_Task objective_. Report only the number of lines holding "scene".
##### Material supplied #####
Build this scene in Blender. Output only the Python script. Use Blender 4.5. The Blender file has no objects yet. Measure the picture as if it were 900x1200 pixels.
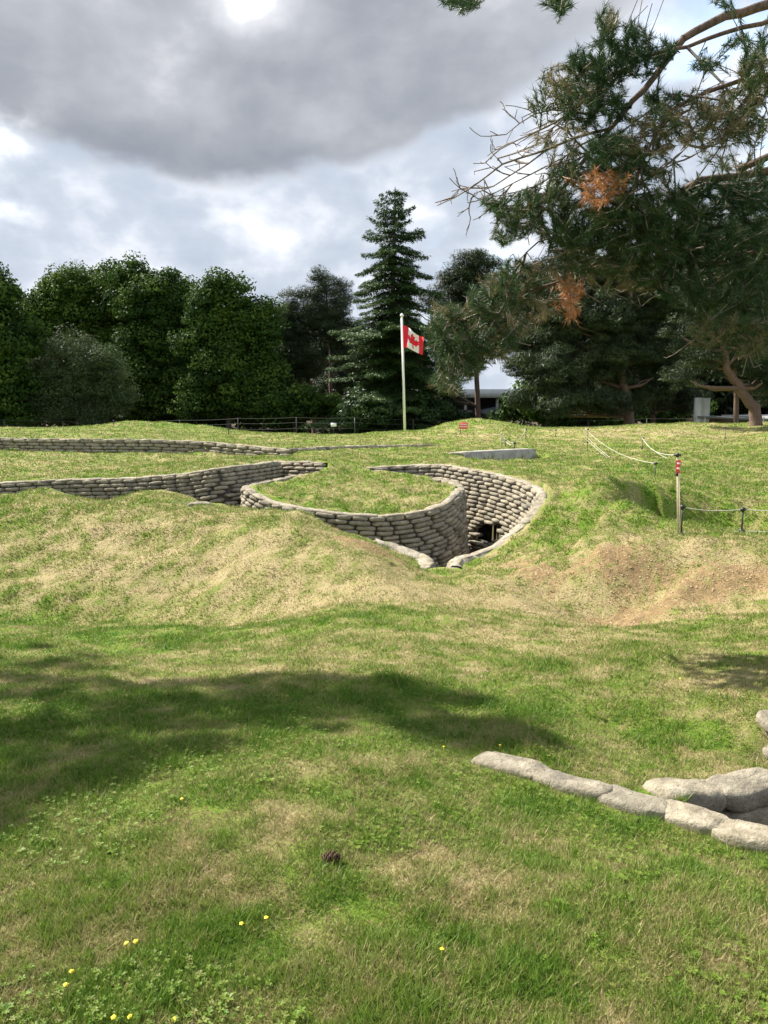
import bpy, math, random
import numpy as np
from mathutils import Vector
random.seed(7); rng = np.random.default_rng(7)
S = bpy.context.scene; COL = S.collection
R = math.radians
# ---------------------------------------------------------------- camera model
F = 900.0; PH = R(8.2)
CP, SP = math.cos(PH), math.sin(PH)
def P(px, py, Y):
    """point seen in direction (px,py) of the 900x1200 photo at forward distance Y, eye at origin"""
    u = (px-450)/F; v = (600-py)/F
    dy = CP+v*SP; dz = -SP+v*CP
    t = Y/dy
    return (u*t, Y, dz*t)
cam_d = bpy.data.cameras.new('camera'); cam = bpy.data.objects.new('camera', cam_d); COL.objects.link(cam)
cam_d.sensor_fit = 'VERTICAL'; cam_d.sensor_height = 24; cam_d.lens = 24*F/1200
cam_d.clip_start = .05; cam_d.clip_end = 3000
cam.rotation_euler = (R(90)-PH, 0, 0); S.camera = cam
S.view_settings.view_transform = 'Standard'; S.view_settings.look = 'None'
S.view_settings.gamma = 1; S.view_settings.exposure = 1.2
# ---------------------------------------------------------------- helpers
def tag(o, label=None, cat=None, group=None, kind=None):
    if label: o['label'] = label
    if cat: o['category'] = cat
    if group: o['group'] = group
    if kind: o['kind'] = kind
    return o
def empty(name, loc=(0,0,0)):
    o = bpy.data.objects.new(name, None); o.empty_display_size = .1
    o.location = loc; COL.objects.link(o); return o
def mesh_np(name, V, faces, mat=None, parent=None, smooth=False, attrs=None, origin=None, mats=None, midx=None):
    """V (N,3) world coords; faces = list of int arrays (M,k)"""
    V = np.asarray(V, dtype=np.float32)
    base = np.array(parent.location if parent is not None else (0,0,0), dtype=np.float32)
    o_loc = np.zeros(3, dtype=np.float32)
    if origin is not None: o_loc = np.array(origin, dtype=np.float32)-base
    V = V-base-o_loc
    me = bpy.data.meshes.new(name)
    me.vertices.add(len(V)); me.vertices.foreach_set('co', V.ravel())
    faces = [np.asarray(f, dtype=np.int32) for f in faces if len(f)]
    nl = sum(f.size for f in faces); nf = sum(len(f) for f in faces)
    me.loops.add(nl); me.loops.foreach_set('vertex_index', np.concatenate([f.ravel() for f in faces]))
    tot = np.concatenate([np.full(len(f), f.shape[1], dtype=np.int32) for f in faces])
    st = np.concatenate([[0], np.cumsum(tot)[:-1]]).astype(np.int32)
    me.polygons.add(nf); me.polygons.foreach_set('loop_start', st); me.polygons.foreach_set('loop_total', tot)
    if midx is not None: me.polygons.foreach_set('material_index', np.asarray(midx, dtype=np.int32))
    if smooth: me.polygons.foreach_set('use_smooth', np.ones(nf, dtype=bool))
    if attrs:
        for k, a in attrs.items():
            at = me.attributes.new(k, 'FLOAT', 'POINT'); at.data.foreach_set('value', np.asarray(a, dtype=np.float32))
    me.update(calc_edges=True)
    if mat: me.materials.append(mat)
    if mats:
        for m in mats: me.materials.append(m)
    o = bpy.data.objects.new(name, me); COL.objects.link(o)
    if parent is not None: o.parent = parent
    o.location = [float(c) for c in o_loc]
    return o
class MB:
    """collects shapes for ONE mesh"""
    def __init__(s): s.v=[]; s.f={3:[],4:[]}; s.n=0; s.a=[]
    def add(s, V, faces, a=0.0):
        V = np.asarray(V, dtype=float)
        s.v.append(V)
        for f in faces:
            f = np.asarray(f)
            s.f[f.shape[1]].append(f+s.n)
        s.a.append(np.full(len(V), a)); s.n += len(V)
    def box(s, x0,x1,y0,y1,z0,z1,a=0):
        V=[(x,y,z) for z in (z0,z1) for y in (y0,y1) for x in (x0,x1)]
        s.add(V,[np.array([(0,2,3,1),(4,5,7,6),(0,1,5,4),(2,6,7,3),(0,4,6,2),(1,3,7,5)])],a)
    def tube(s, pts, rad, n=6, a=0, cap=True):
        pts = np.asarray(pts, dtype=float); m=len(pts)
        rad = np.broadcast_to(np.asarray(rad, dtype=float), (m,))
        T = np.gradient(pts, axis=0); T /= np.linalg.norm(T,axis=1)[:,None]+1e-9
        ref = np.array([0,0,1.]) if abs(T[0][2])<.9 else np.array([1.,0,0])
        Vs=[]
        U = np.cross(T[0],ref); U/=np.linalg.norm(U)
        for i in range(m):
            U = U-T[i]*np.dot(U,T[i]); U/=np.linalg.norm(U)+1e-9
            W = np.cross(T[i],U)
            an = np.arange(n)*2*math.pi/n
            Vs.append(pts[i]+rad[i]*(np.cos(an)[:,None]*U+np.sin(an)[:,None]*W))
        V=np.concatenate(Vs); q=[]
        for i in range(m-1):
            for j in range(n):
                q.append((i*n+j, i*n+(j+1)%n, (i+1)*n+(j+1)%n, (i+1)*n+j))
        fs=[np.array(q)]
        if cap:
            V=np.concatenate([V,[pts[0],pts[-1]]]); c0=m*n; c1=c0+1
            fs.append(np.array([(c0,(j+1)%n,j) for j in range(n)]+[(c1,(m-1)*n+j,(m-1)*n+(j+1)%n) for j in range(n)]))
        s.add(V,fs,a)
    def build(s, name, mat, parent=None, smooth=False, origin=None):
        fs=[np.concatenate(s.f[k]) for k in (3,4) if s.f[k]]
        return mesh_np(name, np.concatenate(s.v), fs, mat, parent, smooth, {'rnd':np.concatenate(s.a)}, origin)
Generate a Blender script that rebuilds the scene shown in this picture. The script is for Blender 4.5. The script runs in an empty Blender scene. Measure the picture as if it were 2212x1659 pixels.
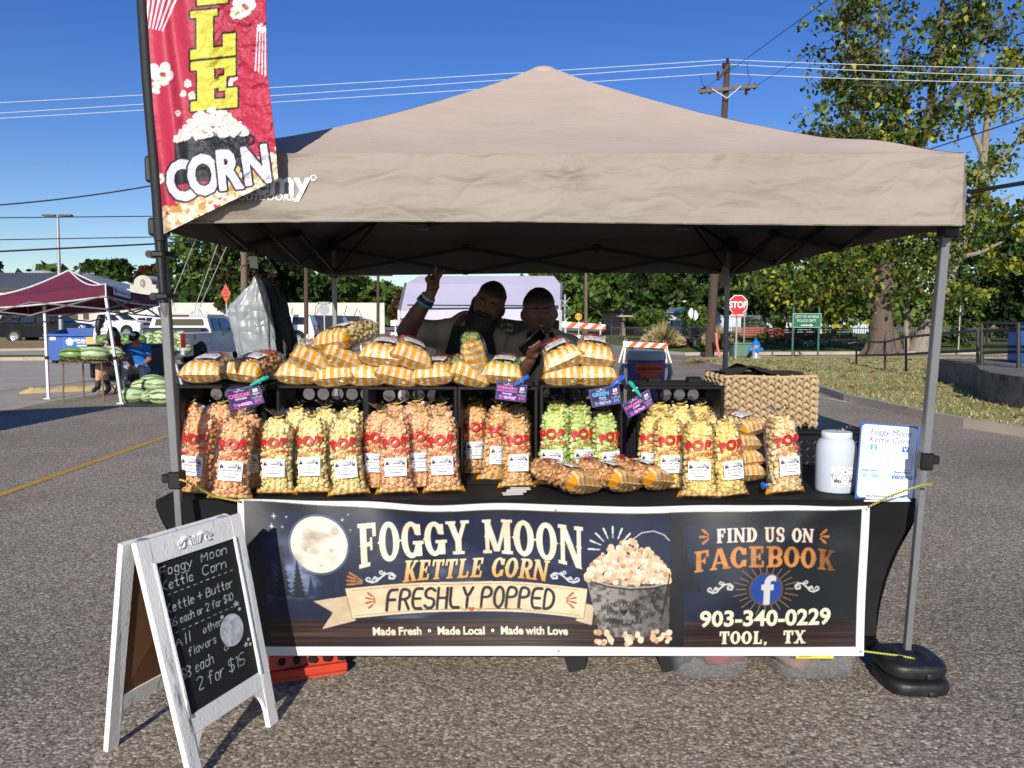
import bpy,bmesh,math,random
import numpy as np
from mathutils import Vector,Matrix,Euler,noise
R=math.radians
PI=math.pi
rnd=random.Random(7)
SC=bpy.context.scene
COL=SC.collection
# ------------------------------------------------------------ camera, sky, sun, exposure
CAM_H,PITCH,FPX=1.5,R(4.8),1661.0
cam_d=bpy.data.cameras.new('camera')
cam=bpy.data.objects.new('camera',cam_d)
COL.objects.link(cam)
cam.location=(0,0,CAM_H)
cam.rotation_euler=(R(90)-PITCH,0,0)
cam_d.sensor_width=36.0
cam_d.lens=36.0*FPX/2212.0
cam_d.clip_end=2000
SC.camera=cam
SUN_AZ,SUN_EL=8.0,25.0
world=bpy.data.worlds.new("World")
SC.world=world
world.use_nodes=True
wn=world.node_tree.nodes
sky=wn.new('ShaderNodeTexSky')
sky.sky_type='NISHITA'
sky.sun_disc=False
sky.sun_elevation=R(SUN_EL)
sky.sun_rotation=R(180+SUN_AZ)
sky.altitude=150
sky.air_density=1.0
sky.dust_density=0.3
sky.ozone_density=3.0
bgn=wn['Background']
bgn.inputs[1].default_value=0.105
hsv=wn.new('ShaderNodeHueSaturation')
hsv.inputs['Saturation'].default_value=1.32
hsv.inputs['Hue'].default_value=.522
world.node_tree.links.new(sky.outputs[0],hsv.inputs['Color'])
world.node_tree.links.new(hsv.outputs[0],bgn.inputs[0])
sun_d=bpy.data.lights.new('sun','SUN')
sun=bpy.data.objects.new('sun',sun_d)
COL.objects.link(sun)
sun_d.energy=4.8
sun_d.angle=R(0.5)
sun_d.color=(1.0,0.945,0.86)
ldir=Vector((math.sin(R(SUN_AZ))*math.cos(R(SUN_EL)),math.cos(R(SUN_AZ))*math.cos(R(SUN_EL)),-math.sin(R(SUN_EL))))
sun.rotation_euler=ldir.to_track_quat('-Z','Y').to_euler()
SC.view_settings.view_transform='Standard'
SC.view_settings.look='None'
SC.view_settings.exposure=0.2
SC.view_settings.gamma=1.0
SC.cycles.transparent_max_bounces=24
SC.cycles.max_bounces=6
SC.cycles.use_denoising=True
# ------------------------------------------------------------ pixel helpers (photo scaled to 2212 px wide)
CP,SP=math.cos(PITCH),math.sin(PITCH)
def ray(px,py):
 u=(px-1106.0)/FPX;v=(829.5-py)/FPX
 return Vector((u,CP+v*SP,v*CP-SP))
def P(px,py,Y):
 r=ray(px,py);return Vector((0,0,CAM_H))+r*(Y/r.y)
def PZ(px,py,z=0.0):
 r=ray(px,py);return Vector((0,0,CAM_H))+r*((z-CAM_H)/r.z)
def G(px,py):return PZ(px,py,0.0)
# ------------------------------------------------------------ objects
def link(o,parent=None):
 COL.objects.link(o)
 if parent is not None:o.parent=parent
 return o
def thing(name,label,cat,loc=(0,0,0),rot=(0,0,0),group=None,scale=1.0):
 o=bpy.data.objects.new(name,None);link(o)
 o.empty_display_size=0.1
 o.location=loc;o.rotation_euler=rot
 o.scale=(scale,)*3 if isinstance(scale,(int,float))else scale
 return tag(o,label,cat,group)
def tag(o,label,cat,group=None):
 o['label']=label;o['category']=cat
 if group:o['group']=group
 return o
def struct(o):o['kind']='structure';return o
def copy_tree(o,parent=None):
 c=o.copy();COL.objects.link(c)
 if parent is not None:c.parent=parent
 for ch in o.children:copy_tree(ch,c)
 return c
def s2l(c):
 return tuple((x/12.92 if x<=0.04045 else((x+0.055)/1.055)**2.4)for x in c)
def H(h):
 h=h.lstrip('#');return s2l(tuple(int(h[i:i+2],16)/255 for i in(0,2,4)))
class MB:
 """collects geometry; build() links it as one mesh object"""
 def __init__(s):s.v=[];s.f=[];s.mi=[];s.mats=[];s.cur=0
 def use(s,m):
  if m not in s.mats:s.mats.append(m)
  s.cur=s.mats.index(m);return s
 def add(s,vs,fs,M=None):
  n=len(s.v)
  if M is not None:vs=[M@Vector(v)for v in vs]
  s.v.extend([tuple(v)for v in vs]);s.f.extend([tuple(i+n for i in f)for f in fs]);s.mi.extend([s.cur]*len(fs));return s
 def box(s,c,d,M=None,b=0.0):
  x,y,z=d[0]/2,d[1]/2,d[2]/2
  if b<=0:
   vs=[(c[0]+i*x,c[1]+j*y,c[2]+k*z)for i in(-1,1)for j in(-1,1)for k in(-1,1)]
   fs=[(0,1,3,2),(4,6,7,5),(0,4,5,1),(2,3,7,6),(0,2,6,4),(1,5,7,3)]
   return s.add(vs,fs,M)
  b=min(b,x*.9,y*.9,z*.9)
  vs=[];idx={}
  for i in(-1,1):
   for j in(-1,1):
    for k in(-1,1):
     for a in range(3):
      q=[i*(x-b),j*(y-b),k*(z-b)]
      q[a]=(i,j,k)[a]*(x,y,z)[a]
      idx[i,j,k,a]=len(vs);vs.append((c[0]+q[0],c[1]+q[1],c[2]+q[2]))
  fs=[]
  for a in range(3):
   o1,o2=[t for t in range(3)if t!=a]
   for sg in(-1,1):
    f=[]
    for p,q in((-1,-1),(1,-1),(1,1),(-1,1)):
     k=[0,0,0];k[a]=sg;k[o1]=p;k[o2]=q;f.append(idx[k[0],k[1],k[2],a])
    flip=(sg<0)!=(a==1)
    fs.append(tuple(f[::-1]if flip else f))
   for p in(-1,1):
    for q in(-1,1):
     k0=[0,0,0];k1=[0,0,0];k0[a]=-1;k1[a]=1
     k0[o1]=k1[o1]=p;k0[o2]=k1[o2]=q
     fs.append((idx[(*k0,o1)],idx[(*k1,o1)],idx[(*k1,o2)],idx[(*k0,o2)]))
  for i in(-1,1):
   for j in(-1,1):
    for k in(-1,1):fs.append((idx[i,j,k,0],idx[i,j,k,1],idx[i,j,k,2]))
  return s.add(vs,fs,M)
 def frame(s,p,q):
  p=Vector(p);q=Vector(q);d=(q-p)
  L=d.length;d.normalize()
  up=Vector((0,0,1))if abs(d.z)<.95 else Vector((0,1,0))
  x=d.cross(up).normalized();y=x.cross(d)
  M=Matrix(((x.x,y.x,d.x,p.x),(x.y,y.y,d.y,p.y),(x.z,y.z,d.z,p.z),(0,0,0,1)))
  return M,L
 def bar(s,p,q,w,h=None,b=0.0):
  M,L=s.frame(p,q)
  return s.box((0,0,L/2),(w,h or w,L),M,b)
 def cyl(s,p,q,r0,r1=None,n=12,cap=True):
  r1=r0 if r1 is None else r1
  M,L=s.frame(p,q);vs=[];fs=[]
  for i in range(n):
   a=2*PI*i/n;vs.append((r0*math.cos(a),r0*math.sin(a),0));vs.append((r1*math.cos(a),r1*math.sin(a),L))
  for i in range(n):
   j=(i+1)%n;fs.append((2*i,2*j,2*j+1,2*i+1))
  if cap:fs.append(tuple(2*i for i in range(n))[::-1]);fs.append(tuple(2*i+1 for i in range(n)))
  return s.add(vs,fs,M)
 def tube(s,pts,r,n=8,cap=True):
  pts=[Vector(p)for p in pts];k=len(pts)
  rr=r if isinstance(r,(list,tuple))else[r]*k
  vs=[];fs=[];x=None
  for i,p in enumerate(pts):
   d=(pts[min(i+1,k-1)]-pts[max(i-1,0)])
   d=d.normalized()if d.length>1e-9 else Vector((0,0,1))
   if x is None:
    up=Vector((0,0,1))if abs(d.z)<.9 else Vector((0,1,0));x=d.cross(up).normalized()
   else:
    x=(x-d*x.dot(d));x=x.normalized()if x.length>1e-6 else d.orthogonal().normalized()
   y=d.cross(x)
   for j in range(n):
    a=2*PI*j/n;vs.append(p+(x*math.cos(a)+y*math.sin(a))*rr[i])
  for i in range(k-1):
   for j in range(n):
    a=i*n+j;b=i*n+(j+1)%n;fs.append((a,b,b+n,a+n))
  if cap:fs.append(tuple(range(n))[::-1]);fs.append(tuple(range((k-1)*n,k*n)))
  return s.add(vs,fs)
 def lathe(s,prof,n=24,M=None,sx=1.0,sy=1.0):
  vs=[];fs=[];k=len(prof)
  for r,z in prof:
   for j in range(n):
    a=2*PI*j/n;vs.append((r*math.cos(a)*sx,r*math.sin(a)*sy,z))
  for i in range(k-1):
   for j in range(n):
    a=i*n+j;b=i*n+(j+1)%n;fs.append((a,b,b+n,a+n))
  fs.append(tuple(range(n))[::-1]);fs.append(tuple(range((k-1)*n,k*n)))
  return s.add(vs,fs,M)
 def prism(s,poly,z0,z1,M=None):
  n=len(poly);vs=[(x,y,z0)for x,y in poly]+[(x,y,z1)for x,y in poly]
  fs=[tuple(range(n))[::-1],tuple(range(n,2*n))]+[(i,(i+1)%n,(i+1)%n+n,i+n)for i in range(n)]
  return s.add(vs,fs,M)
 def sph(s,c,r,nu=12,nv=8,M=None,fn=None):
  r=(r,r,r)if isinstance(r,(int,float))else r
  vs=[];fs=[]
  for i in range(nv+1):
   t=PI*i/nv
   for j in range(nu):
    a=2*PI*j/nu;v=Vector((math.sin(t)*math.cos(a),math.sin(t)*math.sin(a),math.cos(t)))
    k=fn(v)if fn else 1.0
    vs.append((c[0]+v.x*r[0]*k,c[1]+v.y*r[1]*k,c[2]+v.z*r[2]*k))
  for i in range(nv):
   for j in range(nu):
    a=i*nu+j;b=i*nu+(j+1)%nu;fs.append((a,a+nu,b+nu,b))
  return s.add(vs,fs,M)
 def grid(s,fn,nu,nv,flip=False,wrap=False):
  vs=[fn(i/(nu if wrap else nu),j/nv)for j in range(nv+1)for i in range(nu+(0 if wrap else 1))]
  w=nu if wrap else nu+1;fs=[]
  for j in range(nv):
   for i in range(nu):
    a=j*w+i;b=j*w+(i+1)%w;f=(a,b,b+w,a+w)
    fs.append(f[::-1]if flip else f)
  return s.add(vs,fs)
 def build(s,name,mat=None,parent=None,smooth=40,loc=None,rot=None):
  me=bpy.data.meshes.new(name);me.from_pydata(s.v,[],s.f)
  mats=s.mats if s.mats else[mat]
  for m in mats:me.materials.append(m)
  if len(mats)>1:me.polygons.foreach_set('material_index',s.mi)
  if smooth:
   me.polygons.foreach_set('use_smooth',[True]*len(me.polygons))
   me.set_sharp_from_angle(angle=R(smooth))
  me.update()
  o=bpy.data.objects.new(name,me);link(o,parent)
  if loc is not None:o.location=loc
  if rot is not None:o.rotation_euler=rot
  return o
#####
_Correct response_. 4